Нет, найти нужную мне Дебору в Америке не удается; нет и свидетельств о ее смерти в Биллингсе, штат
— Я пишу книгу о вашем отце, — говорю я, удостоверившись, что она на самом деле дочь Б. Ф. Скиннера. Мне слышно, как где-то на заднем плане звякают кастрюли и стучит нож — чоп-чоп, — и представляю себе ее, другую дочь Скиннера, не попавшую в миф, нарезающую картошку и ярко-оранжевую морковку на старой разделочной доске в уединении своей кухни.
— Вот как, — говорит она, — и что же о нем вы пишете? — Нет сомнения: в голосе ее звучит подозрительность, она явно готова дать отпор.
— Я пишу, — отвечаю я, — о великих психологических экспериментах и хочу включить в книгу сведения о вашем отце.
— Ох… — говорит она и умолкает.
— Вот я и подумала, что вы могли бы рассказать мне, что он был за человек. Чоп-чоп… я слышу, как где-то хлопает дверь.
— Я подумала, — повторяю я, — что вы могли бы сказать мне, что думаете…

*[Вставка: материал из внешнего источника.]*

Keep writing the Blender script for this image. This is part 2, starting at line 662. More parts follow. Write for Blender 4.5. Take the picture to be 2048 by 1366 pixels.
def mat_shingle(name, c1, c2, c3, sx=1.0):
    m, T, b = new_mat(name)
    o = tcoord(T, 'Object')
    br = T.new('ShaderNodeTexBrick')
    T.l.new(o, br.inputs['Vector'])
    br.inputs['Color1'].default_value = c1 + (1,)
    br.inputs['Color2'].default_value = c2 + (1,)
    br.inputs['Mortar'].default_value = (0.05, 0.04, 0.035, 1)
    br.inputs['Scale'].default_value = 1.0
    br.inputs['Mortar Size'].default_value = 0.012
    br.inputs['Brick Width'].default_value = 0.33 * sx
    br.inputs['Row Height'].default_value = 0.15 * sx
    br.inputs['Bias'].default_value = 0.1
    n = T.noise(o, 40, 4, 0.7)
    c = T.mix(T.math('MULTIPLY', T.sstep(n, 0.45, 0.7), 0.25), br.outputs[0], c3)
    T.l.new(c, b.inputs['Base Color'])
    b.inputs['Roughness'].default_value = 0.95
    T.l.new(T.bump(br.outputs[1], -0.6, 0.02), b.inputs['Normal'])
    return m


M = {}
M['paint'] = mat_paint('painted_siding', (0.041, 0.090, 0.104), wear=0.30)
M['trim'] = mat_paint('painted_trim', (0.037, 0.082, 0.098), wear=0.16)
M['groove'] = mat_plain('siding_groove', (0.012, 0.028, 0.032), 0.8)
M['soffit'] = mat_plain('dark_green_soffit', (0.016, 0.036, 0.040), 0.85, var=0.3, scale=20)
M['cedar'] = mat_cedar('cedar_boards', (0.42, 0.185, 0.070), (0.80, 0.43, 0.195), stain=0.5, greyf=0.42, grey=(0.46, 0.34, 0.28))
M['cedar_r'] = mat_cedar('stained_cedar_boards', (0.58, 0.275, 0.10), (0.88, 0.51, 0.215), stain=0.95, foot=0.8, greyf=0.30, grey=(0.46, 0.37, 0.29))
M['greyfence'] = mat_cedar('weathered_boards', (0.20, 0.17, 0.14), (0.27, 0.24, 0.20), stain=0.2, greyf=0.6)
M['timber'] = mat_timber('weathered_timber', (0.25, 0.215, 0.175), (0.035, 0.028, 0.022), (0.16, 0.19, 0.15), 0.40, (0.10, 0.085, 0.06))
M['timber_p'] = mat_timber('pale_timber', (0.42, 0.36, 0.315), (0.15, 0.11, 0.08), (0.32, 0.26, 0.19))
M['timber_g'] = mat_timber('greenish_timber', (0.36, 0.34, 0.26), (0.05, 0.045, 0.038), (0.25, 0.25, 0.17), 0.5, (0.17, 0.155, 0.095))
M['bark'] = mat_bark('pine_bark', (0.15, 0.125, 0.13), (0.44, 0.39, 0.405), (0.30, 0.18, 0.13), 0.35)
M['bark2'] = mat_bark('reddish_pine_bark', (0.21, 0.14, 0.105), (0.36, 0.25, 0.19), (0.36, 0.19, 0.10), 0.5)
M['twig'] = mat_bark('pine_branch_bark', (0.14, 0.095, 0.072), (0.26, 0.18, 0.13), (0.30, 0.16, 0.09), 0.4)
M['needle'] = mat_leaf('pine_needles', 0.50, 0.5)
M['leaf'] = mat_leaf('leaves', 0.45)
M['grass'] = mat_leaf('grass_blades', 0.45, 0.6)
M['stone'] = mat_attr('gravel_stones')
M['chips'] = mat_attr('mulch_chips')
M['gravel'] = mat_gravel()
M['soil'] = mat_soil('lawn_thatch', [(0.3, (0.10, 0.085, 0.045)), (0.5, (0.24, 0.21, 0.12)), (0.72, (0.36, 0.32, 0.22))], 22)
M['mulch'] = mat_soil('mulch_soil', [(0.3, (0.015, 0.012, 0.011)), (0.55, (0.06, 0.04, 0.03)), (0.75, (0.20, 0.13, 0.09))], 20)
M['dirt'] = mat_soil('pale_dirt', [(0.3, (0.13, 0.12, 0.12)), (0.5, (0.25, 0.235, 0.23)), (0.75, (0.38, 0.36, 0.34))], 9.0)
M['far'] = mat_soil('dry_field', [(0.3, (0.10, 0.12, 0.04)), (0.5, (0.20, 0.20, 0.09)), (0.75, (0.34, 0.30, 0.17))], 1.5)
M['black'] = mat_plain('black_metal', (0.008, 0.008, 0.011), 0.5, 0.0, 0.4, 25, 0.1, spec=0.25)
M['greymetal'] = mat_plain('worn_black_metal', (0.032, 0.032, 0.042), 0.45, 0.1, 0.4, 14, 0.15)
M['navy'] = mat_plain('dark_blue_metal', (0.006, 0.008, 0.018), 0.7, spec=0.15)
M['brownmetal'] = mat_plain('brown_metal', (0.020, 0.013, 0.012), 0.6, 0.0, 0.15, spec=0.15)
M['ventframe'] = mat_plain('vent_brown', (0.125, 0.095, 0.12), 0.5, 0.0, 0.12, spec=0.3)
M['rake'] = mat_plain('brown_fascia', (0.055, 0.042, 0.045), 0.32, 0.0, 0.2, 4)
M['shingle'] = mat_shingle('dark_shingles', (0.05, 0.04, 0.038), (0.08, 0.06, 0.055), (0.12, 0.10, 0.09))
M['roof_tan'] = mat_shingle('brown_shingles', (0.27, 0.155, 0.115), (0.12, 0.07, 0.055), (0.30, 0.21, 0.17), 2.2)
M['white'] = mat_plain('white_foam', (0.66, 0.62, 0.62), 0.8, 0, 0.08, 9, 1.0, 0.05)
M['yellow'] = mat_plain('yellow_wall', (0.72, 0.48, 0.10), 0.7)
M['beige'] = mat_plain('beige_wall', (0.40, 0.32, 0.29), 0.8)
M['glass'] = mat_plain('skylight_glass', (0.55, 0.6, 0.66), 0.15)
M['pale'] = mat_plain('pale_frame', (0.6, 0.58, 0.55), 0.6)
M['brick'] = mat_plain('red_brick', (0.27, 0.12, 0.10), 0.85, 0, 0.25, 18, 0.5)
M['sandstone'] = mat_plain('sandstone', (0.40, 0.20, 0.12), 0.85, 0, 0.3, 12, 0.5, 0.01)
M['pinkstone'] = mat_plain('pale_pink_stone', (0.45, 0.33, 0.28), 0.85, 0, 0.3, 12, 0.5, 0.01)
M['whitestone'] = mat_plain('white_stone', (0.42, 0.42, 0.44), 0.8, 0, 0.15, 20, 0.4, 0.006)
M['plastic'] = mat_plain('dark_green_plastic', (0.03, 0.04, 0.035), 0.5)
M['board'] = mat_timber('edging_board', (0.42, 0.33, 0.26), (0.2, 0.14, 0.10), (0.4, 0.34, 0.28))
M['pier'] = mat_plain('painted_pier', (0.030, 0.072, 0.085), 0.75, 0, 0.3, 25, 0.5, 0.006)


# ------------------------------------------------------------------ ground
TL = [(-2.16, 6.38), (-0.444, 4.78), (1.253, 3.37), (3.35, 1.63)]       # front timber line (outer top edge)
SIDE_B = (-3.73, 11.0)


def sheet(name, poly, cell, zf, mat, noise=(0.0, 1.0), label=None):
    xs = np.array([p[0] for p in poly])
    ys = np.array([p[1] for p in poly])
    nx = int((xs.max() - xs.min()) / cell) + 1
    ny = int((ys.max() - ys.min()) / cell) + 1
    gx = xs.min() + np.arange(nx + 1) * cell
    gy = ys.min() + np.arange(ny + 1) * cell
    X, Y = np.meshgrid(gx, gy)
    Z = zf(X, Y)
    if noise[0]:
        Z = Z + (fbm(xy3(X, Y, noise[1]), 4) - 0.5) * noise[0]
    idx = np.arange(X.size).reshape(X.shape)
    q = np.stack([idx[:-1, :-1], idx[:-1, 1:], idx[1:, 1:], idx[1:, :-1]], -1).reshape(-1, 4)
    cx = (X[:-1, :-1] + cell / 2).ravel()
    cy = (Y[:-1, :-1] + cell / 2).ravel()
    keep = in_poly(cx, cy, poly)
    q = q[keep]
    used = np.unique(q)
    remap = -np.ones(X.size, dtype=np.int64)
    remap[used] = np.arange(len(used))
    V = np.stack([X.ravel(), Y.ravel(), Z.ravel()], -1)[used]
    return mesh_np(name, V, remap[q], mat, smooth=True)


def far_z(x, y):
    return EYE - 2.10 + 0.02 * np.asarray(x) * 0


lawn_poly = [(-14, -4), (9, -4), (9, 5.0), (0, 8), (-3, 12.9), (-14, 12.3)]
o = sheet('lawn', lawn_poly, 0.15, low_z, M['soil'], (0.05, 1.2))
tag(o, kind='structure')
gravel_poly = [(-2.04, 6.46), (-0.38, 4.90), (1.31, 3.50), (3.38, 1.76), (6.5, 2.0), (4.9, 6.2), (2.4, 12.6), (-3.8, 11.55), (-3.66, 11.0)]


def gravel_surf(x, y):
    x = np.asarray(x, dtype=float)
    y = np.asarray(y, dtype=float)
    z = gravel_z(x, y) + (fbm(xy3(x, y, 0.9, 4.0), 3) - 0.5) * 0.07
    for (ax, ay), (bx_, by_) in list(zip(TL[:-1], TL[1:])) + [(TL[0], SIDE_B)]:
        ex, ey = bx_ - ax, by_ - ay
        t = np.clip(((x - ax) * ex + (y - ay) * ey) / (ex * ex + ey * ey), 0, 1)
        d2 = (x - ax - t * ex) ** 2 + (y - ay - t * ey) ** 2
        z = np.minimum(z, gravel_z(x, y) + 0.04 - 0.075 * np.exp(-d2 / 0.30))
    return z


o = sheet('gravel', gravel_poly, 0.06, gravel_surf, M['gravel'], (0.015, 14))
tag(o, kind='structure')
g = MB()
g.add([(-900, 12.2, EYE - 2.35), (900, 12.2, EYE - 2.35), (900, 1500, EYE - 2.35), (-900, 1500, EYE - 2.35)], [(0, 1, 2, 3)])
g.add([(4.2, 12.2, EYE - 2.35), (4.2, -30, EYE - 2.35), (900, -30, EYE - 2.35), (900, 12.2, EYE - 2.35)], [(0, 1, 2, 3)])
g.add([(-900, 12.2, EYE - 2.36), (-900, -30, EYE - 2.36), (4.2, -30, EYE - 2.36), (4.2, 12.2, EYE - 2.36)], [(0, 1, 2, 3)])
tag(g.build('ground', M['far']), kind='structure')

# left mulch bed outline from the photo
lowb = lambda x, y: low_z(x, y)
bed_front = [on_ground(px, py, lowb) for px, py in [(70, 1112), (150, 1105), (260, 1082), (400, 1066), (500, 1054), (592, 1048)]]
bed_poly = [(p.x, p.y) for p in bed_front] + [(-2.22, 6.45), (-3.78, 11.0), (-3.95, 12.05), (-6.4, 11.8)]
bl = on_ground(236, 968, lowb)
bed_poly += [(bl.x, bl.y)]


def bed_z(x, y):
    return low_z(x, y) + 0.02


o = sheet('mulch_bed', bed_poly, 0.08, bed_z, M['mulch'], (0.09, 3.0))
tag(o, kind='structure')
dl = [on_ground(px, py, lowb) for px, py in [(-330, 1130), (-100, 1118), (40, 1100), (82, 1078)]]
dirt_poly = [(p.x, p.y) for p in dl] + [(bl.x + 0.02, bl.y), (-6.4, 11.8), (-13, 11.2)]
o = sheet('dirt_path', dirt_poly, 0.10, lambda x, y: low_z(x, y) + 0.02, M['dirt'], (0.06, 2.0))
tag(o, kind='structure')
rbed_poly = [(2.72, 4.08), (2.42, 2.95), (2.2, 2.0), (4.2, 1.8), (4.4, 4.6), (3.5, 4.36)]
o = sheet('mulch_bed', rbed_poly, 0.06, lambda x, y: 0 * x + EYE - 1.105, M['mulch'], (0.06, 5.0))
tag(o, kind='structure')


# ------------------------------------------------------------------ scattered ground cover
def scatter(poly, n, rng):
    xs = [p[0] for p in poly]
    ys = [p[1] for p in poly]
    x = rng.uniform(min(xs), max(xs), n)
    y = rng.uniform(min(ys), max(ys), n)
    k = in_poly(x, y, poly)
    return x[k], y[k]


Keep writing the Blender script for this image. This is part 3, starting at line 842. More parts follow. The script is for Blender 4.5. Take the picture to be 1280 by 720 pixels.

— Моя сестра жива, и у нее все хорошо, — перебивает меня миссис Варгас. Я, конечно, ее об этом не спрашивала, но мне понятно, что такой вопрос ей задавали многие, и она знает, что все расспросы о ее семье этим начинаются и кончаются, оставляя в тени выдающиеся научные достижения ее отца.
— Я видела ее портрет на сайте в Интернете, — говорю я.
— Она художница, — объясняет Джулия, — живет в Англии, счастлива в замужестве. Она научила своего кота играть на рояле.
— Была ли она близка с отцом? — спрашиваю я.
— О, мы обе были с ним очень близки, — говорит Джулия и снова умолкает; на этот раз я практически вижу все, чем заполнено это молчание: воспоминания, чувства, прикосновение отцовской руки к детской головке… — Мне ужасно его не хватает, — вздыхает Джулия.
Нож больше не стучит по доске, и дверь больше не хлопает. Место этих звуков занимает голос Джулии Варгас, полный чего-то похожего на ностальгию. Сдержаться она не может.
— Он имел подход к детям, — говорит Джулия. — Он их любил. Наша мать… — Но фразу она не договаривает. — А папа… папа делал для нас воздушных змеев, замечательных змеев, которых мы запускали над Монхеганом. А еще он каждый год водил нас в цирк, а нашу собаку, Хантера, научил играть в прятки. Он мог научить животное чему угодно, так что Хантер играл в прятки, и это было замечательно… А змеев мы делали из дощечек и бечевки, и они летали высоко в небе.
— Так что для вас, — говорю я, — он был самым замечательным отцом.
— Да, — отвечает Джулия, — он точно знал, что нужно ребенку.
— А как насчет… — говорю я, — всей той критики, которую вызвали его работы? Джулия смеется, хотя этот смех больше похож на лай.
— Я сравниваю его с Дарвином, — говорит она. — Люди отвергали идеи Дарвина, потому что боялись их. Идеи моего отца тоже пугают, но они не менее велики, чем открытия Дарвина.
— Вы согласны со всеми идеями своего отца? — спрашиваю я. — Вы согласны с тем, что мы — просто автоматы, что мы лишены свободы воли, или вы думаете, что он сделал слишком далеко идущие выводы из экспериментальных данных?
Джулия вздыхает.
— Знаете ли, — говорит она, — если мой отец и сделал в чем ошибку, так это в том, какие слова выбирал. Люди услышали слово «контроль» и сочли его фашистом. Если бы отец сказал, что люди получают информацию от окружающей среды или что окружающая среда их вдохновляет на определенные поступки, никаких проблем не возникло бы. Что касается моего отца, — продолжает Джулия, — истина заключается в том, что он был пацифистом. Еще он защищал права детей. Он не верил в пользу каких бы то ни было наказаний, потому что на примере животных убедился в их бесполезности. И еще мой отец добился отмены смертной казни в Калифорнии, но об этом никто не вспоминает.